──────── DATA LINES
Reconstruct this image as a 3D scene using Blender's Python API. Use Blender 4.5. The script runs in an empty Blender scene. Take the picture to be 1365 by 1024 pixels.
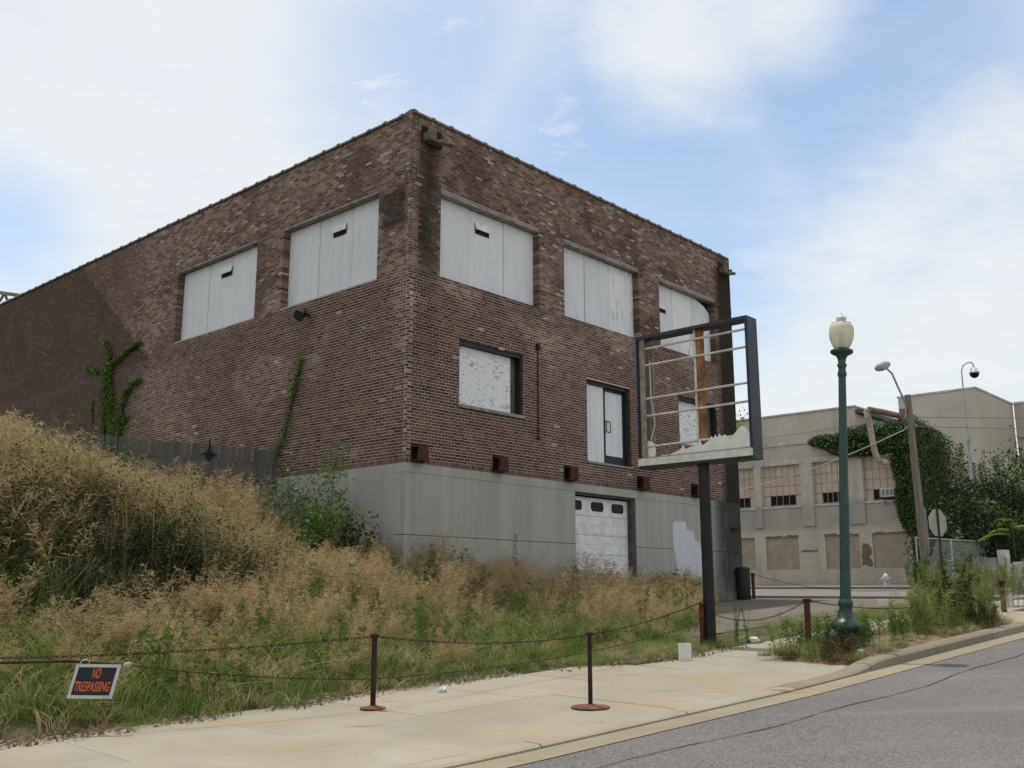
import bpy, math, random
import numpy as np
from mathutils import Vector, Matrix
random.seed(7); rng = np.random.default_rng(7)
SC = bpy.context.scene; COL = SC.collection

# ------------------------------------------------------------------ camera
cam = bpy.data.cameras.new('camera'); co = bpy.data.objects.new('camera', cam); COL.objects.link(co)
cam.sensor_width = 36.0; cam.lens = 1325.0 / 1365.0 * 36.0
cam.clip_start = 0.1; cam.clip_end = 3000
co.location = (0, 0, 1.6); co.rotation_euler = (math.radians(90) + math.atan(275 / 1325.0), 0, 0)
SC.camera = co

# ------------------------------------------------------------------ sky and sun
SUN_EL, SUN_AZ = math.radians(75), math.radians(-41)      # azimuth clockwise from +Y
W = bpy.data.worlds.new('World'); SC.world = W; W.use_nodes = True
nt = W.node_tree; N = nt.nodes; LK = nt.links
for n in list(N): N.remove(n)
def nd(t, **k):
    n = N.new(t)
    for a, b in k.items(): setattr(n, a, b)
    return n
sky = nd('ShaderNodeTexSky', sky_type='NISHITA', sun_disc=False, sun_elevation=SUN_EL, sun_rotation=SUN_AZ)
sky.air_density = 1.25; sky.dust_density = 1.0; sky.ozone_density = 0.55; sky.altitude = 100
bg = nd('ShaderNodeBackground'); outw = nd('ShaderNodeOutputWorld')
bg.inputs['Strength'].default_value = 0.15
tc = nd('ShaderNodeTexCoord')
def math_(op, a, b=None, c=None, clamp=False):
    m = nd('ShaderNodeMath', operation=op, use_clamp=clamp)
    for i, v in enumerate((a, b, c)):
        if v is None: continue
        if isinstance(v, (int, float)): m.inputs[i].default_value = v
        else: LK.new(v, m.inputs[i])
    return m.outputs[0]
def sstep(v, a, b, lo=0.0, hi=1.0):
    m = nd('ShaderNodeMapRange', interpolation_type='SMOOTHSTEP'); LK.new(v, m.inputs['Value'])
    m.inputs['From Min'].default_value = a; m.inputs['From Max'].default_value = b
    m.inputs['To Min'].default_value = lo; m.inputs['To Max'].default_value = hi
    return m.outputs['Result']
sep = nd('ShaderNodeSeparateXYZ'); LK.new(tc.outputs['Generated'], sep.inputs[0])
den = math_('ADD', math_('MAXIMUM', sep.outputs[2], 0.02), 0.22)
cmb = nd('ShaderNodeCombineXYZ')
LK.new(math_('DIVIDE', sep.outputs[0], den), cmb.inputs[0]); LK.new(math_('DIVIDE', sep.outputs[1], den), cmb.inputs[1])
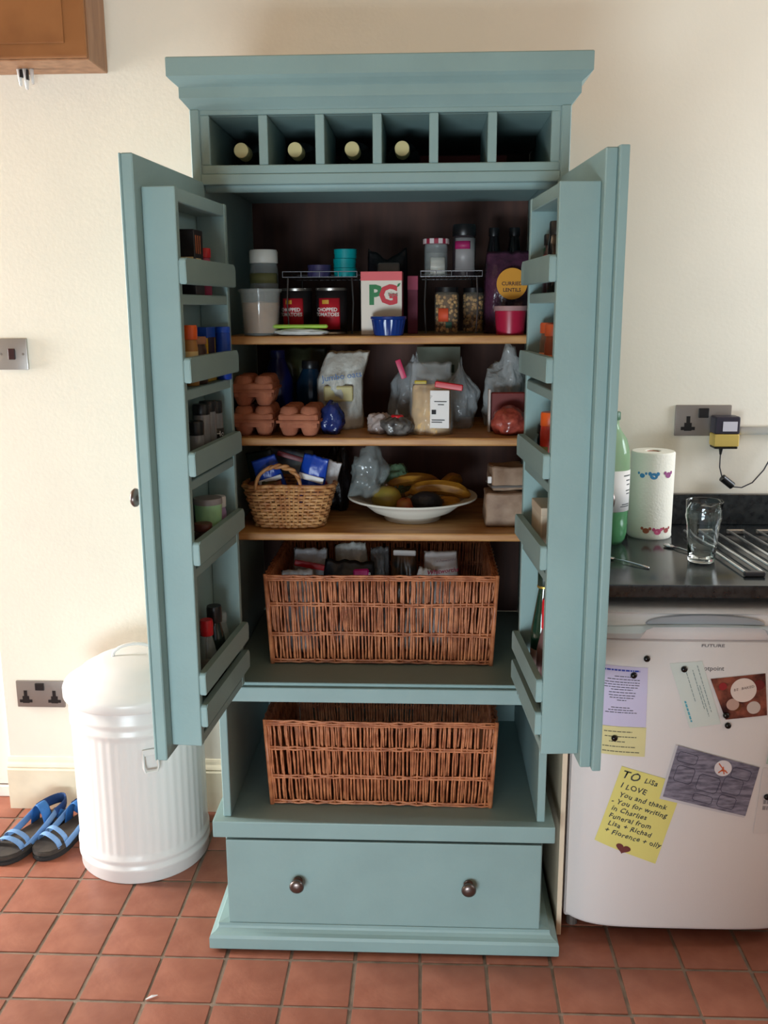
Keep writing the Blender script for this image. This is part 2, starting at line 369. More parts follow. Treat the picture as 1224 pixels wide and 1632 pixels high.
TH = {-1: .0793, 1: .0674}
RZ = [1.5405, 1.3725, 1.2070, 1.0430, .792, .728]   # rail undersides
BZ = [1.524, 1.359, 1.197, 1.033, .733]           # shelf board tops
DZ0, DZ1 = .672, 1.749
def door(side):
    # local frame: -Y runs from the hinge to the leading edge, +X*(-side) is the inner face
    rz = -TH[-1] if side < 0 else TH[1]
    k = -side
    d = MB().box(0, -.381, DZ0, k*.020, 0, DZ1, bev=.002).build('door', TEAL, cab, loc=(side*H, -.0055 if 0 else -.006, 0), rot=rz)
    # shaker frame on the outside face
    mb = MB()
    for a, b, c_, e in ((-.381, DZ0, -.311, DZ1), (-.07, DZ0, 0, DZ1), (-.31, DZ0, -.071, DZ0+.09), (-.31, DZ1-.08, -.071, DZ1), (-.31, 1.15, -.071, 1.22)):
        mb.box(-k*.004, a, b, 0, c_, e, bev=.001)
    if side < 0: mb.build('outer_frame', TEAL, d)
    else:
        mb.bm.free()
        MB().box(-k*.016, -.392, DZ0-.002, 0, -.345, DZ1+.002, bev=.003, seg=2).build('meeting_strip', TEAL, d)
    n0, n1, DD = (-.350, -.045, .078) if side < 0 else (-.362, -.085, .0885)
    mb = MB()
    mb.box(k*.0202, n0, .690, k*DD, n0+.017, 1.70)
    mb.box(k*.0202, n1-.016, .690, k*DD, n1, 1.70)
    mb.box(k*.0202, n0+.0172, 1.676, k*(DD-.001), n1-.0162, 1.699)
    mb.box(k*.0202, n0+.0172, .690, k*(DD-.001), n1-.0162, .708)
    mb.build('rack_frame', TEAL, d)
    for z in BZ: box_part('rack_shelf', TEAL, d, k*.0202, n0+.0172, z-.018, k*(DD-.001), n1-.0162, z)
    for z in RZ:
        h = .044; y0, y1 = n0+.002, n1+.004; R = .012; t = .0125
        # rail with rounded upper corners
        poly = [(y0, z), (y1, z)]
        for a in range(0, 7): th = a/6*PI/2; poly.append((y1-R+R*math.cos(th), z+h-R+R*math.sin(th)))
        for a in range(0, 7): th = PI/2+a/6*PI/2; poly.append((y0+R*.5+R*.5*math.cos(th), z+h-R*.5+R*.5*math.sin(th)))
        M = Matrix(((0, 0, k, k*(DD+.0002)), (1, 0, 0, 0), (0, 1, 0, 0), (0, 0, 0, 1)))
        mb = MB().prism(poly, 0, t, M)
        bmesh.ops.bevel(mb.bm, geom=[e for e in mb.bm.edges], offset=.0015, segments=2, affect='EDGES')
        mb.build('rail', TEAL, d, smooth=35)
    knob(d, Matrix.Translation((-k*(.004 if side < 0 else 0.0), -.335, 1.165)) @ Matrix.Rotation(-k*PI/2, 4, 'Y'))
    return d
door(-1); door(1)
def rk(side, s, d):
    a = TH[side]
    return (side*H+side*math.sin(a)*s-side*math.cos(a)*d, -.006-math.cos(a)*s-math.sin(a)*d)

# ------------------------------------------------------------ general small goods
def jar(name, label, cat, x, y, z, rad, h, bodym, lidm, lidh=.018, lidr=1.0, neck=.85, sh=.18, fill=None, fillh=.8, lab=None, group=None, rz=0, n=24):
    t = thing(name, label, cat, (x, y, z), rz, group)
    bh = h-lidh; s0 = bh*(1-sh)
    MB().lathe([(0, 0), (rad*.92, 0), (rad, rad*.1), (rad, s0), (rad*(1+neck)/2, s0+(bh-s0)*.5), (rad*neck, bh-.001), (rad*neck, bh)], n=n).build('body', bodym, t, smooth=40)
    lr = rad*lidr
    MB().lathe([(0, 0), (lr*.98, 0), (lr, .001), (lr, lidh*.85), (lr*.93, lidh), (0, lidh)], z=bh+.0003, n=n).build('lid', lidm, t, smooth=40)
    if fill: MB().lathe([(0, .002), (rad*.9, .002), (rad*.9, s0*fillh), (0, s0*fillh+.002)], n=n).build('contents', fill, t, smooth=40)
    if lab:
        lm, z0, z1, a0, a1 = lab
        arc_patch(rad, bh*z0, bh*z1, a0, a1).build('paper_label', lm, t, smooth='all')
    return t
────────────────
### REQUIREMENT:
Write out nothing but the lines from the start of the data through the line with "SC.camera = co". Leave out the pictures.

### REPLY:
Reconstruct this image as a 3D scene using Blender's Python API. Use Blender 4.5. The script runs in an empty Blender scene. Take the picture to be 1365 by 1024 pixels.
import bpy, math, random
import numpy as np
from mathutils import Vector, Matrix
random.seed(7); rng = np.random.default_rng(7)
SC = bpy.context.scene; COL = SC.collection

# ------------------------------------------------------------------ camera
cam = bpy.data.cameras.new('camera'); co = bpy.data.objects.new('camera', cam); COL.objects.link(co)
cam.sensor_width = 36.0; cam.lens = 1325.0 / 1365.0 * 36.0
cam.clip_start = 0.1; cam.clip_end = 3000
co.location = (0, 0, 1.6); co.rotation_euler = (math.radians(90) + math.atan(275 / 1325.0), 0, 0)
SC.camera = co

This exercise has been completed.